Sunday, December 16, 2012

In Memoriam: Bevan Corbin Alexander (1928-2012)

(Homily given at Bev's memorial service, December 15, 2012)

First of all, I offer my prayers and deepest sympathy Bev’s sister, Timmy, and to you, Alison & Melissa, as well as to your husbands, children and grandchildren, and to all your friends and your mother’s friends. Thank you for the honor of being part of this celebration of your mother’s life and memory, as I was also honored to do for your father, Dave, 20 years ago this year. 

My thanks also to Deacon Cindy Long for so graciously welcoming us all back to St. Matthew’s, and also for assisting the family in this celebration. St. Matthew’s is very special to me because it’s here where I began my priesthood in this Diocese 30 years ago, and where I first met Bev and her family. 

The playwright Stephen Dietz poses a twofold question “What do we affect during our lifetime? What, ultimately, is our legacy? I believe in most cases our legacy is our friends. We write our history onto them, and they walk with us through our days like time capsules, filled with our mutual past, the fragments of our hearts and minds. Our friends grant us the chance to make our grand, embarrassing, contradictory pronouncements about the world. They get the very best, and are stuck with the absolute worst, we have to offer. Our friends get our rough drafts. Over time, they both open our eyes and break our hearts. Emerson wrote: ‘Make yourself necessary to someone.‘ In a chaotic world, friendship is the most elegant, most lasting way to be useful. We are, each of us, a living testament to our friends’ compassion and tolerance, humor and wisdom, patience and grit...” (Quoted in The Anglican Digest)

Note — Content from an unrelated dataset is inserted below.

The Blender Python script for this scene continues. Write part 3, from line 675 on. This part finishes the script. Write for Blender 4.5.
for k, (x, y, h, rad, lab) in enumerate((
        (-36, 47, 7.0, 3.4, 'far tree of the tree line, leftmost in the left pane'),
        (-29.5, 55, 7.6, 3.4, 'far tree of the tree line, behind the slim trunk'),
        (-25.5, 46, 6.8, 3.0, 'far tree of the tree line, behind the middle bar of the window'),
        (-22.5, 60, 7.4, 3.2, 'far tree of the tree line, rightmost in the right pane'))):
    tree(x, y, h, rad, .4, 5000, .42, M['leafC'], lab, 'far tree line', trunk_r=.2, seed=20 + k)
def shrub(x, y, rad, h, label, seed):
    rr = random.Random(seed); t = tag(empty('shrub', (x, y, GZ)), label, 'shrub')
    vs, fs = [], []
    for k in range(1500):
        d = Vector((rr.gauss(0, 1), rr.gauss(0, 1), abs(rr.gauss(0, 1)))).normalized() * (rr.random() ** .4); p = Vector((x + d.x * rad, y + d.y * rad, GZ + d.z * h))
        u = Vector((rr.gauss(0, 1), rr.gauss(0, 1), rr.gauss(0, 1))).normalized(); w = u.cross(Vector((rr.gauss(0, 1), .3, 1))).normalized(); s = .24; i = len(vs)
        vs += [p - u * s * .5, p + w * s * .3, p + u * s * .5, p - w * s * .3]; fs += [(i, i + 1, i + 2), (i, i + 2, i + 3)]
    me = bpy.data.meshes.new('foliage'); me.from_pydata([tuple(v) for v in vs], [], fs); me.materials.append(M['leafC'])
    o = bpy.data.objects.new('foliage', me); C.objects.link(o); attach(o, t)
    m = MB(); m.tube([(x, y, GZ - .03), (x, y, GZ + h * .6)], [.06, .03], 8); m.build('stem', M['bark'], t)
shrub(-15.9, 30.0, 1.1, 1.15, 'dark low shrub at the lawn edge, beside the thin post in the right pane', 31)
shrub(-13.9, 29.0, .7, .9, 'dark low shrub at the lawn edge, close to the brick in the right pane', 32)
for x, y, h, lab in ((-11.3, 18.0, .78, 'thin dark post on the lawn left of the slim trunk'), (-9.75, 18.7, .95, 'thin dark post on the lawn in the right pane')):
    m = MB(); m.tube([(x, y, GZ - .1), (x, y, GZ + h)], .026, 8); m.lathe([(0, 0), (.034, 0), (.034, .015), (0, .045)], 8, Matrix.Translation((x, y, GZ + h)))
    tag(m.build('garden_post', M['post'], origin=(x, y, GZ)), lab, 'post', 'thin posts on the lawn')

For 35 years I had the privilege of sharing with Bev the good and the bad “fragments” and “rough drafts” of our hearts and minds. We stayed connected periodically through the best of times and the worst of times in our lives. From the time I met her and Dave in 1977, the image which came to mind in thinking of Bev was that of “Auntie Mame”, as portrayed by Rosalind Russell, which is probably why my kids always spoke of her as “Auntie Bev”. For me, Bev was elegant, urbane, witty, confident, and refreshingly earthy at times. I remember her as honest, direct, and God help you if you got on her wrong side! Yet, strong personality that she was, there were also times when she was vulnerable and perhaps not so sure of herself. I’m sure that, for every recollection of Bev which I have, each of you could raise many more, and I do hope that you’ll share some of those memories later. I’m going to limit myself to relating just one experience I had with Bev.

In September, 1980 I led a “Little Course in Christianity” weekend, popularly known as a Cursillo. Bev served as our head cook and, gifted as she was in that area, did an outstanding job. She and her team devised many funny skits, and such creatively-titled names, for the sung grace before meals, as: “Bananas For the Lord” and “I Don’t Feel Noways Tired”. Planning, coordinating, cooking and keeping 68 people happy for three days is no mean feat, and Bev and her team were exhausted at the end. But I noticed Bev’s last entry on her cook schedule which read: “And, how to thank you at this point is beyond me but rest assured, you will be hearing from me. God bless each of you WONDERFUL people. Bev

Little could Bev have known how “prophetic” those words would be 32 years later. When Alison and I were going over possible readings for today, she suggested some verses from St. Paul’s Letter to the Philippians (4:4-9), included in the words of the second reading. It’s almost as if Bev herself could be speaking to us, through God’s words: “Rejoice..rejoice...don’t worry about anything. Just pray and give thanks and tell God what you need.” Not only by the way Bev lived, but also from our many
conversations together, usually over a highball or a glass of scotch, I was impressed by Bev’s solid faith in Jesus which was so genuinely apparent. Using the image of Stephen Dietz, quoted earlier, Bev and Dave, I believe, wrote that “history” of Christian faith and compassion, of dedication and love, especially on both their children who have grown into such beautiful and mature women, and are now passing down that same legacy to their own families. Bev also reflected that living spirit with others of her family and friends, so that we could all “walk through our days as time capsules” of the Christ-like goodness and love which she shared.

Having lived by the faith that her “Redeemer lives”, and that after death “in my flesh I shall see God, whom I shall see on my side and my eyes shall behold”, and having now tasted the promise of “eternal life” Bev continues to speak to us today through God’s words, encouraging each of us to walk bravely through the human sorrow of losing her presence with us here below, to: “Keep on doing the things that you have learned and received and heard and seen in me, and the God of peace will be with you.

People who’ve participated in one of the Cursillo weekends, to which I referred earlier, have a simple motto: “Make a friend, be a friend, lead a friend to Christ.” As each of us continues our life journey, we thank you, dear Bev, for showing us that “friendship is the most elegant, most lasting way to be useful.”